Other than those though, Pixels was the last huge studio-backed live action movie Sandler starred in, and it’s hard to see him fronting one up again. Now in his 50s, he has a Netflix cashpoint installed in his home, and a slate of movies he has say-so over coming our way. 

Now? The next 12 months sees everyone from Dwayne Johnson to Aardman’s chickens appear in new films for streaming services, and the novelty seems as much about which movie stars are sticking with cinema releases. Against this backdrop, Netflix looked after the one who started it all for it, and signed Sandler up to a further contract extension for another four films. The bill for that? A cool $250m heading in his direction.

And a lot more Sandler movies for us, too. 2020’s Hubie Halloween was a bit more on brand, and sporting comedy Hustle is already filmed and coming our way later this year. He’s also thrown an intriguing project into the mix by the name of Spaceman. This one’s a drama about Czech boy who dreamed of being an astronaut, and Sandler co-stars with Carey Mulligan and Paul Dano. Perhaps the reception to Uncut Gems has opened his eyes again to a broader range of material.
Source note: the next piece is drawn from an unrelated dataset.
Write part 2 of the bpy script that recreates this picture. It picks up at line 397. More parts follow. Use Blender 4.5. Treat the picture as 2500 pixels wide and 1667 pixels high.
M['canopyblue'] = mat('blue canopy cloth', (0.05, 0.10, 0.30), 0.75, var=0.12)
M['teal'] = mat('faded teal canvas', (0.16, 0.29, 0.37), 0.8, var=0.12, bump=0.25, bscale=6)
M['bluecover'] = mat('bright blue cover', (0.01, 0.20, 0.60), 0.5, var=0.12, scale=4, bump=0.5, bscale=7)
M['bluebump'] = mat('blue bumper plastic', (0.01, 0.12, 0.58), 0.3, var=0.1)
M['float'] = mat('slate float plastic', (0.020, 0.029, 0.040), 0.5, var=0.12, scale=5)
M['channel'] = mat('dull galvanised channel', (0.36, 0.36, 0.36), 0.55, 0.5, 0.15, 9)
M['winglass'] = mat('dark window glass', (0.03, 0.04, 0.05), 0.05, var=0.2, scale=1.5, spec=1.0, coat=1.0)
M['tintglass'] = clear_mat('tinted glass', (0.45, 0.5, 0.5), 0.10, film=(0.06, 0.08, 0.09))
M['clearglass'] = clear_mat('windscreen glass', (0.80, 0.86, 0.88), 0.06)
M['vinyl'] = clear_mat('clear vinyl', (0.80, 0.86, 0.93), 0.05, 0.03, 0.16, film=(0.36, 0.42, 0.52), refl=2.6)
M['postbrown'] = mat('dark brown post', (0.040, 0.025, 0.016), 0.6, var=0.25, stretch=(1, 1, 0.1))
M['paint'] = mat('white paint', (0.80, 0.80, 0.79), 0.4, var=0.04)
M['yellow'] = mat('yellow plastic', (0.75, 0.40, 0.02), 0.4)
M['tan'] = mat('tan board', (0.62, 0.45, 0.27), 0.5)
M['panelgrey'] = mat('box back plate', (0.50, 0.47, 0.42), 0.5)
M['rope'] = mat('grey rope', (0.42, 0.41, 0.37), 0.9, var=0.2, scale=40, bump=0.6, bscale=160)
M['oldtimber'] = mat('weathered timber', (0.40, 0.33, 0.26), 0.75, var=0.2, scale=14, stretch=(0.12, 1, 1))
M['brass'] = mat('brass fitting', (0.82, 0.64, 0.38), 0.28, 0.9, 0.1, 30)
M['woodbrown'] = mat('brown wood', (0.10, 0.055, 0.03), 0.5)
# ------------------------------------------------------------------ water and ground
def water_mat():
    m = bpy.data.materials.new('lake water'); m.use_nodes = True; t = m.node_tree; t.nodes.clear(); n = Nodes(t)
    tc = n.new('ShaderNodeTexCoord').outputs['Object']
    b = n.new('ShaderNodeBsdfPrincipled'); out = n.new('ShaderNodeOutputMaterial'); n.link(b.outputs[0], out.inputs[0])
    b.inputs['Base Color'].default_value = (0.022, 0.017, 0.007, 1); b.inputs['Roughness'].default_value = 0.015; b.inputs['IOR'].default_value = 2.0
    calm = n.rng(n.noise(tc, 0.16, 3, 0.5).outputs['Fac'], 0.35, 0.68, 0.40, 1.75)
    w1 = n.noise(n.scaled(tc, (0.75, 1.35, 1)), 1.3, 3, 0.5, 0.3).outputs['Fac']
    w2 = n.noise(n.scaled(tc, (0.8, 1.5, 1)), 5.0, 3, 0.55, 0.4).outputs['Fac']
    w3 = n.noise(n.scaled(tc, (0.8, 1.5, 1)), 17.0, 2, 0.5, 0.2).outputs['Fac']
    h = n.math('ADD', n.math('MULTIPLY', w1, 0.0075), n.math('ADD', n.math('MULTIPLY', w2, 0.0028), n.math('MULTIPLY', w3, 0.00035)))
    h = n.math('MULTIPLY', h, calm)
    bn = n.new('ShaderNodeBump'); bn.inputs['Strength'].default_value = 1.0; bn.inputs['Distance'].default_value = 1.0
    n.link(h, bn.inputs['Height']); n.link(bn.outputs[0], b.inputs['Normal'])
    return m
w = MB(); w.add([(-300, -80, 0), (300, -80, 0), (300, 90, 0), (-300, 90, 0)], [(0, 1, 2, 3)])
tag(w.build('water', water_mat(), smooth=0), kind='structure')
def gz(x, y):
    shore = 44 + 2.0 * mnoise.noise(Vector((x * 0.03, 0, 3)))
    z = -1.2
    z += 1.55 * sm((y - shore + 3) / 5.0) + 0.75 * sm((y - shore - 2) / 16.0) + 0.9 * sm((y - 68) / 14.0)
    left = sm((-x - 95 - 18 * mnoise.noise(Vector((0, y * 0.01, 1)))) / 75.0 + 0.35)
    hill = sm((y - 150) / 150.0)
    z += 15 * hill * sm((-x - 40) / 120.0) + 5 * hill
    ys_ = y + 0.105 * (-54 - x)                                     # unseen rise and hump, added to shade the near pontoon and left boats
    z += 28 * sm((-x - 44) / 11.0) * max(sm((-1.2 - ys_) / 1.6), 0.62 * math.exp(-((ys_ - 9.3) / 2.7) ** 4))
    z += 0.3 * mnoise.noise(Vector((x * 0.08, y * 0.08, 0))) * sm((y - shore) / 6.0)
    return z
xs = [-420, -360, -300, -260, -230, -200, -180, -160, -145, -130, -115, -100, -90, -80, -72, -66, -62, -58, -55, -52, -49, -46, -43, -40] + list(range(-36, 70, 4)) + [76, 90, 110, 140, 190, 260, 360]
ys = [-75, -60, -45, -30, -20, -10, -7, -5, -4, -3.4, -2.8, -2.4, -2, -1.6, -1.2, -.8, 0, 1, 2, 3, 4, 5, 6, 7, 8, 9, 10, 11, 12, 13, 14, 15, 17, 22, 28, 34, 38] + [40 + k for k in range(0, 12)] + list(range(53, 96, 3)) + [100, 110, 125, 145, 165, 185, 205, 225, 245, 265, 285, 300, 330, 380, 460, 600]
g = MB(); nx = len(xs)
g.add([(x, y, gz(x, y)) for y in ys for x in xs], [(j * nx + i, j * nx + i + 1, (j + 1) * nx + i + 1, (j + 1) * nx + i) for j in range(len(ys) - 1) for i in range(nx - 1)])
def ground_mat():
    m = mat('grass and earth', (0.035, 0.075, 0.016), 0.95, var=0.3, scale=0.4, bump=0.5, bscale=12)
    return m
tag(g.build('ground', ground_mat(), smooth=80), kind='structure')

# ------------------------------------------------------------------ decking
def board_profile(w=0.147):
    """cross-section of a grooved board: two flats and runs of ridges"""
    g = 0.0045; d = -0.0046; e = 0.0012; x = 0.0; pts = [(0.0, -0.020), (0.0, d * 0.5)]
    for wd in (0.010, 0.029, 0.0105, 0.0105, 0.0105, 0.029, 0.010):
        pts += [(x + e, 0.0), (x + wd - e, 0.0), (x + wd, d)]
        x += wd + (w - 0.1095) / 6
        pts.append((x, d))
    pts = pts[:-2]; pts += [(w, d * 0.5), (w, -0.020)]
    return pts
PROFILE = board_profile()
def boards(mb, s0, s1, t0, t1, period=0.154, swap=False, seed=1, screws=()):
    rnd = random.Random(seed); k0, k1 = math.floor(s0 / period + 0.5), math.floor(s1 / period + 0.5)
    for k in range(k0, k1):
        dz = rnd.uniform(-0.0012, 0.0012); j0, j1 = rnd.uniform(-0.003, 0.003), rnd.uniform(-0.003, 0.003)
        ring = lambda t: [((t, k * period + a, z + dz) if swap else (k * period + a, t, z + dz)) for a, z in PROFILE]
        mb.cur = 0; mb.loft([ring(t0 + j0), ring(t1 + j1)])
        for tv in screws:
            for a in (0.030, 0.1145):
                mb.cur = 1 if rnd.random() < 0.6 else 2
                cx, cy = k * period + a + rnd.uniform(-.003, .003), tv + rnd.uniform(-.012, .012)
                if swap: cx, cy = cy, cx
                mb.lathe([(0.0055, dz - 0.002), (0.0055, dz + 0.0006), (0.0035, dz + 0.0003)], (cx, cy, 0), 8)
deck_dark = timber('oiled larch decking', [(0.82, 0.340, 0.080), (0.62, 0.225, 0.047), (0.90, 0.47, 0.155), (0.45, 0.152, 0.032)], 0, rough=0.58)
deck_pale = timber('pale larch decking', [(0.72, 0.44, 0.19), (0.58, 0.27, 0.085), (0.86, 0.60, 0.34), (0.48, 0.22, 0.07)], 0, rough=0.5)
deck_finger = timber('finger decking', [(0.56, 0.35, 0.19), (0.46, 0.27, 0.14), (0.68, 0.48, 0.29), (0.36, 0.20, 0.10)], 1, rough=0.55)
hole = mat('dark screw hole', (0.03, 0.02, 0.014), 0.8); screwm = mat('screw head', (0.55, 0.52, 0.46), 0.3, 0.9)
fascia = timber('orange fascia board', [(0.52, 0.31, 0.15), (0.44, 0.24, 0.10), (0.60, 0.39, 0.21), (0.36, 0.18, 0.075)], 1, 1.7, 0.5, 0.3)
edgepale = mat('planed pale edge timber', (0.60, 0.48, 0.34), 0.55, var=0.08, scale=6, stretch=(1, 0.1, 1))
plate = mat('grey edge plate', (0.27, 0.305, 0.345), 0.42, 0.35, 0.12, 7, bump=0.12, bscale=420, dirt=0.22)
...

Still, the cornerstone of the deal as far as Netflix is concerned is those Friday night movies, and Sandler – and his bank manager – very much knows it. He’s just though managed to build himself space where he doesn’t have to worry where his next meal is coming from, and instead sees – perhaps for the first time – the rest of the film industry scurrying up a path he helped carved out.